The Peninsula, self-proclaimed as "Qatar's leading English daily" published a report today about domestic workers in the emirate. The article, titled "Finding housemaids not an easy job" refers to foreign maids as expensive commodities and describes them as lazy liars. The egregious violations of the human rights of those maids are either mentioned in passing without any judgment or described as necessary.

Here are the relevant passages from this awful article:

The demand for housemaids is on the rise in the country, but problems persist on the supply side since several other Arab countries as well as Japan, South Korea, Hong Kong and Singapore are emerging as major employers of domestic help.
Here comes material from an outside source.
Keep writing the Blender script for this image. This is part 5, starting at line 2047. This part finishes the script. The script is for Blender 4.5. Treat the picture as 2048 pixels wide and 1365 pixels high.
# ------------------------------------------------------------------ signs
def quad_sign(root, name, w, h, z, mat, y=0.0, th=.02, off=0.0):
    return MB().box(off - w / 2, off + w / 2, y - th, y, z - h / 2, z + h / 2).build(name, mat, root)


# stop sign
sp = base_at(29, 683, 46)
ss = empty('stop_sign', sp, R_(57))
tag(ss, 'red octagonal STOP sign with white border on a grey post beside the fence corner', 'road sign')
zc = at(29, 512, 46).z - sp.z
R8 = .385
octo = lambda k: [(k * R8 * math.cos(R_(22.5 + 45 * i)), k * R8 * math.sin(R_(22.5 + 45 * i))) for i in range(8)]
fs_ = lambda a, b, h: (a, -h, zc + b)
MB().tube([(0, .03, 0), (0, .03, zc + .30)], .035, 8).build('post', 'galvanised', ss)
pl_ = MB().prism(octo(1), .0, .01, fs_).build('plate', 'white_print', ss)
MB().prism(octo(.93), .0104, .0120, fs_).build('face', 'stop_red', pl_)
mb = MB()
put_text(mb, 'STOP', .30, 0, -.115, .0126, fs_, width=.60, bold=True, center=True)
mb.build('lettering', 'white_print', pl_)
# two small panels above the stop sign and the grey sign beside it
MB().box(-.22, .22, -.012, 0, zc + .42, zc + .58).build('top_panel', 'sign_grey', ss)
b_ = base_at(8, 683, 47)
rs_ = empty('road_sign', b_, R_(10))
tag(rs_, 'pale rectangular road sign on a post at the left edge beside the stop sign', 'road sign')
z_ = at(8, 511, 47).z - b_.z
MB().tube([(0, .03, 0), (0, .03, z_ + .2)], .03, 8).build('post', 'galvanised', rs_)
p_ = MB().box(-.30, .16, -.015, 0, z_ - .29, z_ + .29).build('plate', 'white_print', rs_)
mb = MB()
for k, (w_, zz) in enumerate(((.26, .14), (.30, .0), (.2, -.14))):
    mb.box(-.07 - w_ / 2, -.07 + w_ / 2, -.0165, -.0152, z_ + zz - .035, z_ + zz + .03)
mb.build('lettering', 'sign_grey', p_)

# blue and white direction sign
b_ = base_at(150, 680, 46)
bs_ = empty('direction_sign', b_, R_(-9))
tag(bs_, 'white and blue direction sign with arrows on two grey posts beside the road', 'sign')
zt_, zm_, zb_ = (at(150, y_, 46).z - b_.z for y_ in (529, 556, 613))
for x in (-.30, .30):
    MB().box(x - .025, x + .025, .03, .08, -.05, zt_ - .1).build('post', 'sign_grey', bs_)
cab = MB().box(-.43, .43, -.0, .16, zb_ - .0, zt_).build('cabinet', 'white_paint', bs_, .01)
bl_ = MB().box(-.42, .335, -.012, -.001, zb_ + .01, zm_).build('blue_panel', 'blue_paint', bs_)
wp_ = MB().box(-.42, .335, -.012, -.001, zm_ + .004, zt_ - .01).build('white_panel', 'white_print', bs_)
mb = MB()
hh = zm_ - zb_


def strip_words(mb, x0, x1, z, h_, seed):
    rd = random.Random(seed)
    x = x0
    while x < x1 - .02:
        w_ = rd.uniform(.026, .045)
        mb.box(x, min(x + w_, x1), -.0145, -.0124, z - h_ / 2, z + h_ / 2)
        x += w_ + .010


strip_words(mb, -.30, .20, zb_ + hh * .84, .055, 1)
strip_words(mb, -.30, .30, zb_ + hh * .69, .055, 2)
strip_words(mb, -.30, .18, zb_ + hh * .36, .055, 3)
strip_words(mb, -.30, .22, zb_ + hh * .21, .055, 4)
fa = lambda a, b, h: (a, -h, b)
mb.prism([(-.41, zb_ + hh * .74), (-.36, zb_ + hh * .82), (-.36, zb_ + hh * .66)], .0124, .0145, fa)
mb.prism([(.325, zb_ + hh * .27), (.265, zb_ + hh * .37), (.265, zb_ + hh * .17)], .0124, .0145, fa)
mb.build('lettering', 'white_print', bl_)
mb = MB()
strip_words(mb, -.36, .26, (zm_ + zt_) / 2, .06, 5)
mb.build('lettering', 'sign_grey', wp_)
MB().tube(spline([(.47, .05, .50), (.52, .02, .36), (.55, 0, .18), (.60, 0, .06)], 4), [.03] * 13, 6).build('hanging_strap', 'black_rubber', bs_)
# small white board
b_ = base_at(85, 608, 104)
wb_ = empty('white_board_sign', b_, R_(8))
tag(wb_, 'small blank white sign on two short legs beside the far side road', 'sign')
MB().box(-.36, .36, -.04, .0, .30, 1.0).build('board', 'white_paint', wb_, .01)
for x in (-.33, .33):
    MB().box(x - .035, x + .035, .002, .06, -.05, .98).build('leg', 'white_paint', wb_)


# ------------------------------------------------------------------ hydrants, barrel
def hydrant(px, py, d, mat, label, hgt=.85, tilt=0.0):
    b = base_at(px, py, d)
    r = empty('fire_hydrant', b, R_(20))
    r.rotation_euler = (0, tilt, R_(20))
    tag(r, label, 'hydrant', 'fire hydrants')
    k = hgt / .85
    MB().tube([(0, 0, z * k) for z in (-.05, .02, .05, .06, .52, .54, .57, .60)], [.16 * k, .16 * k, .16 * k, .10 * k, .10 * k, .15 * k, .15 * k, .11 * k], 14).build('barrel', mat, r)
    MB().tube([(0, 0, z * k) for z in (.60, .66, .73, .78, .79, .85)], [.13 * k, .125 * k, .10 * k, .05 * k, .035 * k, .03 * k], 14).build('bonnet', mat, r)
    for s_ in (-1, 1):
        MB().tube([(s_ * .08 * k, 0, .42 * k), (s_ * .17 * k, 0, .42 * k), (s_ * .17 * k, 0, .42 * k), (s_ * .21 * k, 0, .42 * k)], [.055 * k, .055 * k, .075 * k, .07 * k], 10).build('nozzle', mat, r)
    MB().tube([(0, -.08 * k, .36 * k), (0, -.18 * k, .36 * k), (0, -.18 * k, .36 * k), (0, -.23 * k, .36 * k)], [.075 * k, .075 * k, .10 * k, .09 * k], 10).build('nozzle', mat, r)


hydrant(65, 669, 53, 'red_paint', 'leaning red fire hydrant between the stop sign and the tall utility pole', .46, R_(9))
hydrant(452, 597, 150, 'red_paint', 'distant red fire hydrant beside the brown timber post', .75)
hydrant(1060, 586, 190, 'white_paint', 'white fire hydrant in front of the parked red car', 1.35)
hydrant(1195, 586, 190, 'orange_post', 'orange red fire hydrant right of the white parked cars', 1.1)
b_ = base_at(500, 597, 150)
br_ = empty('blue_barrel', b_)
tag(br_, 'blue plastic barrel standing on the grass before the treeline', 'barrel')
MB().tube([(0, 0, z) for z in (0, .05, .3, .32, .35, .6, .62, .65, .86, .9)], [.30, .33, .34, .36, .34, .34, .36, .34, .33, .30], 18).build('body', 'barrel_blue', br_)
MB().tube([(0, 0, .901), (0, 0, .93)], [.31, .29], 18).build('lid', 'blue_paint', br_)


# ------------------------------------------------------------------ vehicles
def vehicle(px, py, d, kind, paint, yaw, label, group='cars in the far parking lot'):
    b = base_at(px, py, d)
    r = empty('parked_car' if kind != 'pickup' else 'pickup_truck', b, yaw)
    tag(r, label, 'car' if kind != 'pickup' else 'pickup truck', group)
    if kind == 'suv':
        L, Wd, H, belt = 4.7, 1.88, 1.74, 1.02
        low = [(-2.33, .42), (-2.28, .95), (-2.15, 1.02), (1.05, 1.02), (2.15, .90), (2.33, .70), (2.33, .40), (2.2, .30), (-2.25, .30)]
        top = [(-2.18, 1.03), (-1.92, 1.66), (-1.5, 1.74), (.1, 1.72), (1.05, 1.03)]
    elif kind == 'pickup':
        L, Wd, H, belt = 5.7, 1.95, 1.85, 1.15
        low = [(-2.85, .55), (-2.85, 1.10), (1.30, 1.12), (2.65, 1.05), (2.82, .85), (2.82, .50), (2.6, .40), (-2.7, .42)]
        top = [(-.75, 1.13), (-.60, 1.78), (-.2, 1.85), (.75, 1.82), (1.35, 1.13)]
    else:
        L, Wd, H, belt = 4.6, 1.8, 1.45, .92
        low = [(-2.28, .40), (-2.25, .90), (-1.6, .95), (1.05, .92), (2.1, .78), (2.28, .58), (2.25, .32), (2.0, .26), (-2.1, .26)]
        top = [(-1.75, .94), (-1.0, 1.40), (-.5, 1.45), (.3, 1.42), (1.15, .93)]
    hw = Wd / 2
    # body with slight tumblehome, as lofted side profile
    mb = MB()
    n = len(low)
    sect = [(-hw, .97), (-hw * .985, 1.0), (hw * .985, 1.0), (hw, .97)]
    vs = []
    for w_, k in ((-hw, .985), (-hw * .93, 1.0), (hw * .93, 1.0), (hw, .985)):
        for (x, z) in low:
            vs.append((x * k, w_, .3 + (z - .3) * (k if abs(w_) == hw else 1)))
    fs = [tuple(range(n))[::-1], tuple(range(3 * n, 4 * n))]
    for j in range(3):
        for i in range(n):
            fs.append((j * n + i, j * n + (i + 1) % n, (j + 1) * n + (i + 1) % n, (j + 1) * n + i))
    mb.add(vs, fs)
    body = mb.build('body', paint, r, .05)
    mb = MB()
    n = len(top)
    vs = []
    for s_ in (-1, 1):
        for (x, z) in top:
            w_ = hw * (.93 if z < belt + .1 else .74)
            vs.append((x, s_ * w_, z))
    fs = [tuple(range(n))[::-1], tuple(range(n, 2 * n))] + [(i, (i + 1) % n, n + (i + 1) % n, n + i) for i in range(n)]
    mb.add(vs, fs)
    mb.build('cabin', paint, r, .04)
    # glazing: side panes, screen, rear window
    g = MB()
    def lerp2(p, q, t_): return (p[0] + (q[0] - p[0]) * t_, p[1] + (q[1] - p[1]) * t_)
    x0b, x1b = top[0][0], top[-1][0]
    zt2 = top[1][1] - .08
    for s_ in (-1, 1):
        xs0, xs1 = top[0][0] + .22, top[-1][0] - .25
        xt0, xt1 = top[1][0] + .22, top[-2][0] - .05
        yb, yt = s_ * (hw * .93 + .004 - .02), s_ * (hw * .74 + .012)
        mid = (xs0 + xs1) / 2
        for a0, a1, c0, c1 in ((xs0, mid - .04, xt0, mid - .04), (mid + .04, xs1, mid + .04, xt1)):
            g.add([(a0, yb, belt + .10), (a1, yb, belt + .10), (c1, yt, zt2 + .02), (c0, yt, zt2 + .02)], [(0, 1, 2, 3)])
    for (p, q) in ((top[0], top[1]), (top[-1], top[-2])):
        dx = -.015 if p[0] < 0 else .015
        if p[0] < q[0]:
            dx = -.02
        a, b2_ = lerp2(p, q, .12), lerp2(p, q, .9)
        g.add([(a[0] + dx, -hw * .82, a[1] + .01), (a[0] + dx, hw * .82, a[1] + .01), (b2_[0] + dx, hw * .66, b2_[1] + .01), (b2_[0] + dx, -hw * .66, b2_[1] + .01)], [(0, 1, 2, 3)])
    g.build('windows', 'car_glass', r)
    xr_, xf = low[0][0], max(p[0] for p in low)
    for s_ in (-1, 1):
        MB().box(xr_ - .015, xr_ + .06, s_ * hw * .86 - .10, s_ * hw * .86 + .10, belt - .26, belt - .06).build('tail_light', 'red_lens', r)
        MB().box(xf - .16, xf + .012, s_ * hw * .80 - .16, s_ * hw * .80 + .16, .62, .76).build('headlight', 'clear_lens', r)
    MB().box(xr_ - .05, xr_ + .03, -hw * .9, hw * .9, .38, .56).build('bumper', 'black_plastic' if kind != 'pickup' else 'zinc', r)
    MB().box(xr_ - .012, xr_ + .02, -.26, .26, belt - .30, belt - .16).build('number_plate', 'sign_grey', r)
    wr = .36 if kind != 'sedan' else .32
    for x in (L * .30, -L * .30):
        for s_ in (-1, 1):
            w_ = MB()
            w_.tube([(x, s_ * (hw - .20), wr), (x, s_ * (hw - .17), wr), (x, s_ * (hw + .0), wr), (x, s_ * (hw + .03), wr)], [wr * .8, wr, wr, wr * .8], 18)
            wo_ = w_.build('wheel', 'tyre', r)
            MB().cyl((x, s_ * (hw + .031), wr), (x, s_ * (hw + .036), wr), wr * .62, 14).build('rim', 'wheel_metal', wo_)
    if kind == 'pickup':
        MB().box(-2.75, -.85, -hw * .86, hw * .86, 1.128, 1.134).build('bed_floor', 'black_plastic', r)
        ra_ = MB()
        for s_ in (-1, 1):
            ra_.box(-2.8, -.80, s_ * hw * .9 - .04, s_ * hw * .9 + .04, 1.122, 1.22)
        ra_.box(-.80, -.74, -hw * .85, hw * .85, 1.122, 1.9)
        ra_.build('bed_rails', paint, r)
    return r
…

These countries have in place laws regulating the wages, daily working hours and weekly rest days for maids, besides the fact that the remunerations there are high. “So most maids prefer to head to these countries making things difficult for us,” a local manpower agency owner Saq Ghanim told Al Sharq.

....

The embassy of the Philippines here says although the standard monthly wage of a Filipina maid is fixed at $400, the average one gets is half the amount.

....

Many new licencees are not experienced in recruiting maids and bring over just about any young woman supplied by a recruiting agency in a major manpower exporting country.

“The result is that maids who come here run away barely days after being delegated to a family,” said Al Marri.

A maid who has not undergone basic orientation training in her home country to work in this part of the world, gets fed up easily and either runs away from her employers or comes back to the agency looking to be delegated to some other household, or worse, wants to return home.

For new maids coming here it is sort of a fun trip. They come here and want to go back home barely a few days after serving a household,” said Ali Al Khwaja, also from the manpower recruitment trade.

...

According to Ghanim, most families do not allow maids to carry mobile phones fearing that they may get in contact with men outside and have an affair. “Then, there are maids who complain of harassment by their employers no sooner than they have begun working in a family,” he pointed out.